Mi piace andare al mercato. Mi piace farmi spiegare come cucinare verdure o carni che non conosco. Mi piace stare attenta alle rare fregature. Mi piace guardare cosa comprano quelli che hanno la pelle di un colore diverso dal mio.
E poi ci sono le cose strane: il PalaFuksas che doveva essere la sede del mercato dell’abbigliamento, poi del Museo del cioccolato (!?), ha ospitato delle mostre surreali ed ora forse ha trovato la sua giusta destinazione con il Mercato centrale, così come finalmente l’ex caserma dei Vigli del Fuoco, diventata Combo.
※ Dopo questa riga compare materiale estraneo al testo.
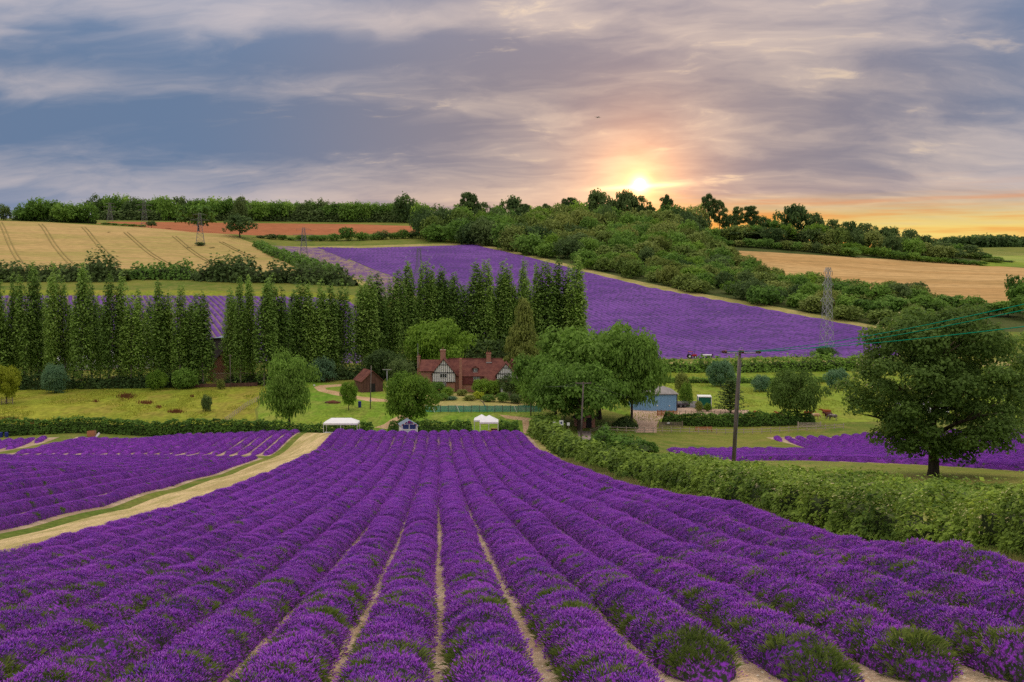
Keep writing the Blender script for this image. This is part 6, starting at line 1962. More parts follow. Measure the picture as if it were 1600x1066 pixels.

Per un po’ c’è anche stata una bellissima mongolfiera ancorata a terra che consentiva una vista meravigliosa sul mercato e sulla città, non c’è più: storie di licenze scadute, di malintesi, storie da balon.
Si parla ora di gentrification, si parla di snaturare il mercato, si dice che non sarà più quello che era, io credo che Porta Palazzo sia un mercato resistente e che ce la farà a restare quello che è: un luogo vivo e stra-ordinario.
Al mercato di Porta Palazzo fanno la fila, fanno la fila
le femmine da ragazzo fanno la fila, fanno l’andazzo.
E si lasciano indovinare sotto le gonne, sotto le gonne.
E si lasciano indovinare sotto le gonne, le gonne nere.
E sopra il molo del caricamento fanno la coda, fanno la coda
gli uomini da bastone fanno la coda sul cemento.
E si lasciano perquisire sotto le giacche, sotto le giacche.
E si lasciano perquisire sotto le giacche da ricucire.
Ma una mattina di luna d’inverno c’era la neve, c’era la neve
sulla piazza succede un inferno e tutti a chiedersi: “e come e dove”. Dalla coda del caricamento qualcuno grida, qualcuno grida
sulla piazza di Porta Palazzo fra le ragazze si rompe la fila.
E ce n’è una sdraiata per terra sopra la neve che svapora,
ce n’è una sdraiata per terra e tutte le altre le fanno corona.
E alle 7 e 45 era già nato era già fuori,
alle 7 e 45 l’hanno posato sul banco dei fiori.
Mi favoriscano un documento, dice la guardia appena che arriva
trafelata dal caricamento per vedere che succedeva.
Favoriscano un documento e anche qualcosa da dichiarare
questo è un caso di sgravidamento sul suolo pubblico comunale.
Ma documenti non ce ne sono e neanche qualcuno che dica niente,
solo la gente che tira e che spinge attorno ai garofani e alle gardenie.
Documenti non ce ne sono e quasi più niente da documentare,
solo che un giorno di luna d’inverno tutta la piazza ha voluto il suo fiore.
Ritorna la coda dal caricamento, torna la fila, torna l’andazzo
degli uomini da bastone, delle femmine da ragazzo,
che si lasciano perquisire sotto le giacche, sotto le giacche,
che si lasciano indovinare sotto le gonne, le gonne nere.